Rugby League World – For a sport with a mind of its own… June 1, 2010

Honesty the best policy

You have to hand it to the Aussies. They don’t do things by halves. If you’re going to have a salary cap scandal, might as well make it a big one. The salary cap transgressions of a handful of Super League clubs a few years back look piffling in comparison. But then, the sanctions handed down to those clubs by the RFL were equally piffling, almost laughably so in comparison to the punishments handed down by the NRL to Melbourne Storm. That shouldn’t surprise anyone. The NRL has a track record of whacking errant clubs with the big stick, as the Canterbury Bulldogs  discovered in 2002 when they were docked 37 (count ‘em) points in the league table for breaching the salary cap.
That doesn’t seem to have acted as much of a deterrent to those at Melbourne Storm who cooked the books so deliberately for so long, presumably convinced they’d never get caught.
In contrast, Super League hasn’t seen any scandals of a similar nature since it dealt with its own problems with what many criticised at the time as being too light a hand. That may be just good luck, or that there simply isn’t the same kind of money sloshing around the game in Britain. Or perhaps the Super League salary cap is just more effectively policed in the first place. Let’s hope so. Prevention is usually better than cure and it is hard to imagine any British club surviving the level of penalty or critical onslaught that has befallen Melbourne Storm.

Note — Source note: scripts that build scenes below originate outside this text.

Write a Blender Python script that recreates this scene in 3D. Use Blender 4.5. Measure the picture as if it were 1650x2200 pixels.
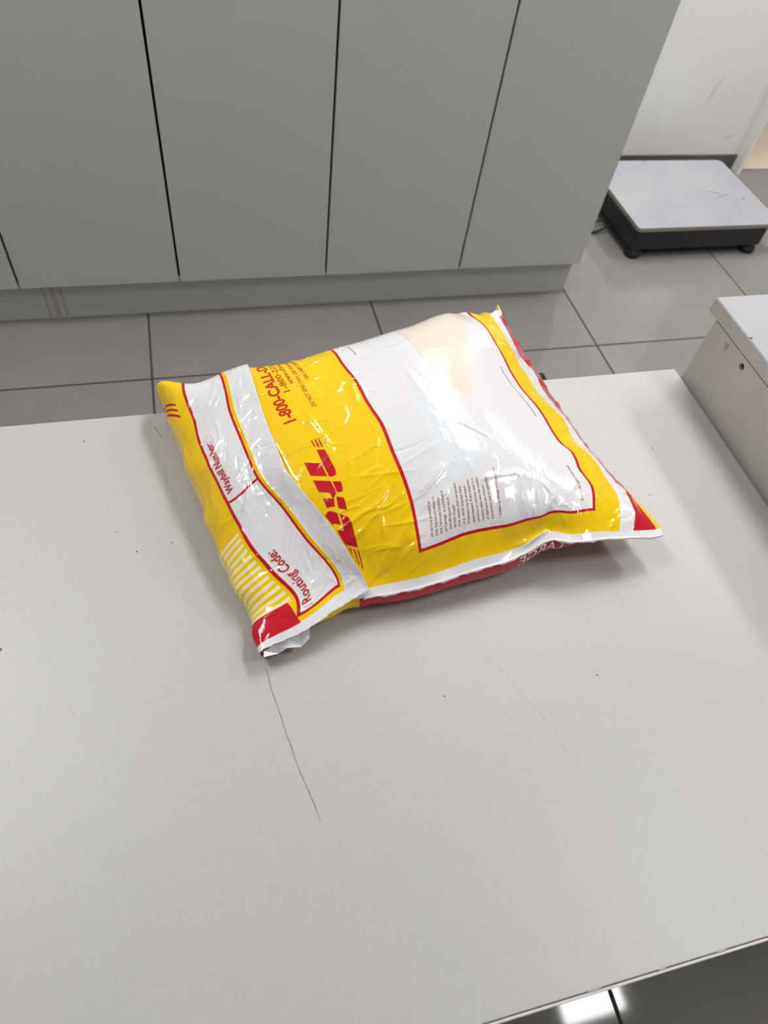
import bpy, bmesh, math, random
import numpy as np
from mathutils import Matrix, Vector

for o in list(bpy.data.objects):
    bpy.data.objects.remove(o, do_unlink=True)
scene = bpy.context.scene
COL = scene.collection

# ------------------------------------------------------------------ camera
def cam_axes(p=0.9285, y=0.3853, r=0.1889):
    cp, sp, c, s = np.cos(p), np.sin(p), np.cos(y), np.sin(y)
    fwd = np.array([s*cp, c*cp, -sp]); right = np.array([c, -s, 0.0]); up = np.cross(right, fwd)
    cr, sr = np.cos(r), np.sin(r)
    return np.array([cr*right + sr*up, -sr*right + cr*up, fwd])
CAM_F, CAM_H = 1491.23, 1.21918
CAM_R = cam_axes()
cam_data = bpy.data.cameras.new('camera')
cam_data.sensor_fit = 'VERTICAL'
cam_data.sensor_height = 36.0
cam_data.lens = CAM_F/2200*36.0
cam_data.clip_start = 0.02
cam_data.dof.use_dof = True
cam_data.dof.focus_distance = 0.76
cam_data.dof.aperture_fstop = 8.0
cam = bpy.data.objects.new('camera', cam_data)
COL.objects.link(cam)
m = Matrix.Identity(4)
for i in range(3):
    m[i][0], m[i][1], m[i][2] = CAM_R[0][i], CAM_R[1][i], -CAM_R[2][i]
m[2][3] = CAM_H
cam.matrix_world = m
scene.camera = cam

# ------------------------------------------------------------------ world, exposure
world = bpy.data.worlds.new('world'); scene.world = world
world.use_nodes = True
world.node_tree.nodes['Background'].inputs[0].default_value = (0.9, 0.95, 1.0, 1)
world.node_tree.nodes['Background'].inputs[1].default_value = 0.15
vs = scene.view_settings
vs.view_transform = 'Standard'; vs.look = 'None'; vs.gamma = 1.0; vs.use_curve_mapping = False
vs.exposure = -0.2
LAMP_POWER = 32.0
CEILING_Z = 2.5
LAMPS = [(1.08, 1.66, 1.1), (2.40, 1.55, 1.2), (1.34, -0.05, 0.5), (-0.90, 1.05, 0.8)]      # x, y, length

# ------------------------------------------------------------------ helpers
def lin(r, g, b):
    f = lambda c: (c/255/12.92) if c/255 <= .04045 else ((c/255+.055)/1.055)**2.4
    return (f(r), f(g), f(b), 1.0)
def mat(name, color, rough=0.5, spec=0.5, metal=0.0, emit=None, strength=0.0, coat=0.0):
    m = bpy.data.materials.new(name); m.use_nodes = True
    b = m.node_tree.nodes['Principled BSDF']
    b.inputs['Base Color'].default_value = color
    b.inputs['Roughness'].default_value = rough
    b.inputs['Specular IOR Level'].default_value = spec
    b.inputs['Metallic'].default_value = metal
    b.inputs['Coat Weight'].default_value = coat
    if emit:
        b.inputs['Emission Color'].default_value = emit
        b.inputs['Emission Strength'].default_value = strength
    return m
def node(m, kind, **kw):
    n = m.node_tree.nodes.new(kind)
    for k, v in kw.items(): setattr(n, k, v)
    return n
def noise_color(m, c1, c2, scale, stretch=(1, 1, 1), detail=6, rough=.6, bump=0.0, bump_dist=.001, lo=.35, hi=.65):
    """two close tones mixed by object-space noise, with fine relief"""
    nt = m.node_tree; L = nt.links; b = nt.nodes['Principled BSDF']
    tc = node(m, 'ShaderNodeTexCoord'); mp = node(m, 'ShaderNodeMapping')
    mp.inputs['Scale'].default_value = stretch
    L.new(tc.outputs['Object'], mp.inputs['Vector'])
    nz = node(m, 'ShaderNodeTexNoise')
    nz.inputs['Scale'].default_value = scale; nz.inputs['Detail'].default_value = detail; nz.inputs['Roughness'].default_value = rough
    L.new(mp.outputs[0], nz.inputs['Vector'])
    cr = node(m, 'ShaderNodeValToRGB')
    cr.color_ramp.elements[0].color = c1; cr.color_ramp.elements[1].color = c2
    cr.color_ramp.elements[0].position = lo; cr.color_ramp.elements[1].position = hi
    L.new(nz.outputs['Fac'], cr.inputs['Fac']); L.new(cr.outputs['Color'], b.inputs['Base Color'])
    if bump:
        bp = node(m, 'ShaderNodeBump'); bp.inputs['Strength'].default_value = bump; bp.inputs['Distance'].default_value = bump_dist
        L.new(nz.outputs['Fac'], bp.inputs['Height']); L.new(bp.outputs[0], b.inputs['Normal'])
    return m
def obj(name, bm, material, parent=None, smooth=False, loc=None):
    me = bpy.data.meshes.new(name); bm.to_mesh(me); bm.free()
    return obj_mesh(name, me, material, parent, smooth, loc)
def obj_mesh(name, me, material, parent=None, smooth=False, loc=None):
    if material and not me.materials: me.materials.append(material)
    o = bpy.data.objects.new(name, me); COL.objects.link(o)
    if smooth: me.polygons.foreach_set('use_smooth', [True]*len(me.polygons))
    if parent: o.parent = parent
    if loc: o.location = loc
    return o
def empty(name, loc=(0, 0, 0)):
    o = bpy.data.objects.new(name, None); o.empty_display_size = .05; COL.objects.link(o); o.location = loc
    return o
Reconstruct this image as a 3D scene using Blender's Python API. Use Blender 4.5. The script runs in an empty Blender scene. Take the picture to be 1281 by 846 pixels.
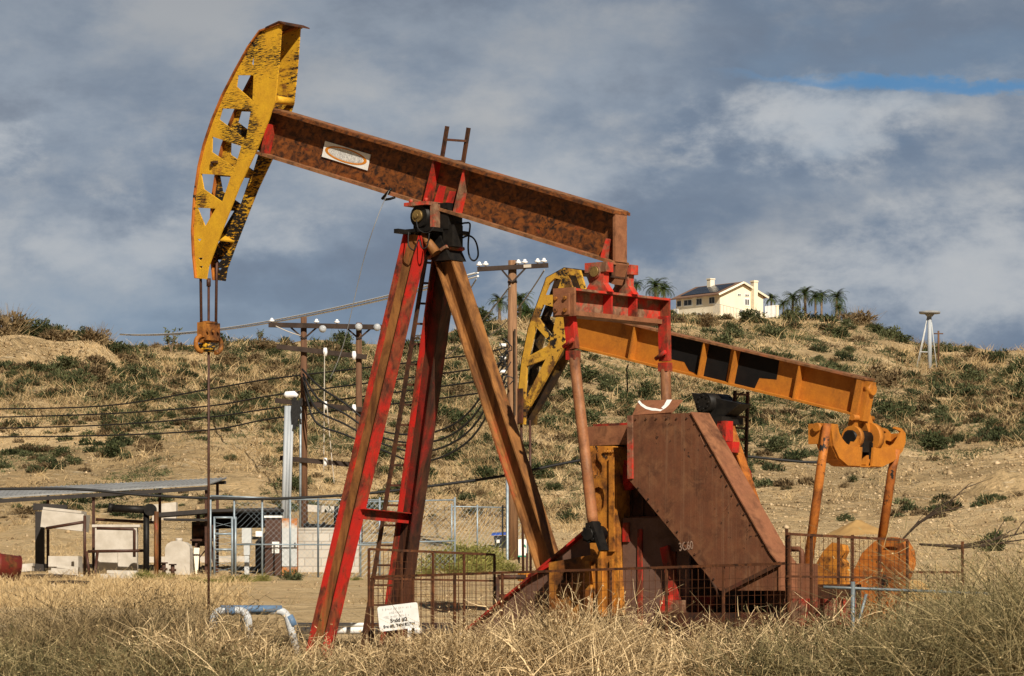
import bpy, math, random
import numpy as np
from mathutils import Vector, Matrix
from mathutils.geometry import tessellate_polygon

random.seed(7)
rng = np.random.default_rng(11)
S = bpy.context.scene
COL = S.collection
F = 4300.0            # focal length in photo pixels (1281 wide)
CX, YH, HC = 640.5, 750.0, 1.0   # principal column, horizon row, eye height

# ------------------------------------------------------------------ world, sun, camera
SUN = Vector((0.583, -1.795, 1.36)).normalized()
elev = math.asin(SUN.z)
S.view_settings.view_transform = 'Standard'
S.view_settings.look = 'None'
S.view_settings.gamma = 1.0
S.view_settings.exposure = 0.38
S.view_settings.use_curve_mapping = False

cam_d = bpy.data.cameras.new('camera')
cam_d.sensor_width = 36.0
cam_d.lens = F / 1281.0 * 36.0
cam_d.shift_y = (YH - 423.0) / 1281.0
cam_d.clip_start = 0.5
cam_d.clip_end = 6000
cam = bpy.data.objects.new('camera', cam_d)
cam.location = (0, 0, HC)
cam.rotation_euler = (math.radians(90), 0, 0)
COL.objects.link(cam)
S.camera = cam

sd = bpy.data.lights.new('sun', 'SUN')
sd.energy = 5.0
sd.angle = math.radians(0.5)
sd.color = (1.0, 0.90, 0.76)
so = bpy.data.objects.new('sun', sd)
so.rotation_euler = (-SUN).to_track_quat('-Z', 'Y').to_euler()
so.location = (10, -30, 60)
COL.objects.link(so)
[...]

Some have criticised the NRL for being too harsh. That the penalties punish innocent third parties too much: the players and supporters, rather than those who perpetrated the crime. That it undermines the expansion of Rugby League in Australia by hammering a successful club in an AFL stronghold. However, it is hard to see what else the NRL could have done in these circumstances. The rules are there, they have been broken, quite spectacularly so, and severe punishment is therefore inevitable. It would be unfair to the players and supporters, not to mention the backroom staff keeping their own books in good order at the other clubs in the competition, to pussyfoot around the issue and contrive a punishment that didn’t match the severity of the deception that has taken place. Nobody loves a cheat, and cheats shouldn’t be allowed to prosper.
The players and supporters at Melbourne may be innocent bystanders to what was going on behind the scenes at their club, but had the club kept within the limits of the salary cap, as their competitors were doing, it is fair to assume that this formidable, world-beating squad of players would not have been able to be assembled in the first place, and the rewards capable of being attained by a team with fewer of those highly paid stars may have been somewhat harder to come by.
None of us will ever know for sure. But any sympathy should be reserved for the battered image of the game of Rugby League, which has been badly tarnished by the greedy, unsporting and downright deceitful actions of a handful of people who, if they have not already gone, ought to be driven out of sport – not just our sport, any sport – forever.
All that said, Rugby League is nothing if not resilient. It is a quality that has enabled it to endure as long as it has in the face of so much adversity over the years, both of the external and self-inflicted variety.
None bar the most short-sighted Sydneysider would wish for this calamity to result in the eventual demise of Melbourne Storm and the further geographical contraction of Rugby League in Australia. It was tragedy enough losing Adelaide Rams and Perth Western Reds as bargaining fodder in the deal that ended the Super League war a few short years ago.
Up until now, the success of Melbourne Storm has shone like a beacon to those of us who believe that Rugby League is a sport that can appeal to anyone, in any part of the world, not just the historical enclaves of the north of England or the suburbs of Sydney. On paper, the AFL dominated territory of Victoria is perhaps as unwelcoming a place as it could ever be imagined to attempt to establish a top-flight Rugby League club. Yet the Storm pulled it off. They did more than simply exist. They put the city of Melbourne somewhere most of its residents could never have imagined they’d ever be: at the centre of the Rugby League map, as domestic Premiers and World Champions. To paraphrase Frank Sinatra, if Rugby League can make it there, it can make it anywhere.
To discover that to a disappointingly large extent, they ‘made it’ by cheating makes the betrayal all the harder to bear. But the game has to move forward now, particularly in Melbourne, and there are already encouraging signs that it will. Sure, sponsors may have bolted and who can blame them. A hostile media will do its best to twist the knife as hard and as long as possible. But the club’s supporters appear to be rising to the challenge. It has made them confront the question as to whether they want a Rugby League club anymore. It seems they do. In that sense, though they may not realise it, they have become as one with Rugby League supporters around the world who, at different times in different places and for different reasons have found themselves in similar danger of losing their club through no fault of their own, and have stood up to fight for its survival.
The achievements that follow may not be as great as those enjoyed before, but at least they will be honestly deserved.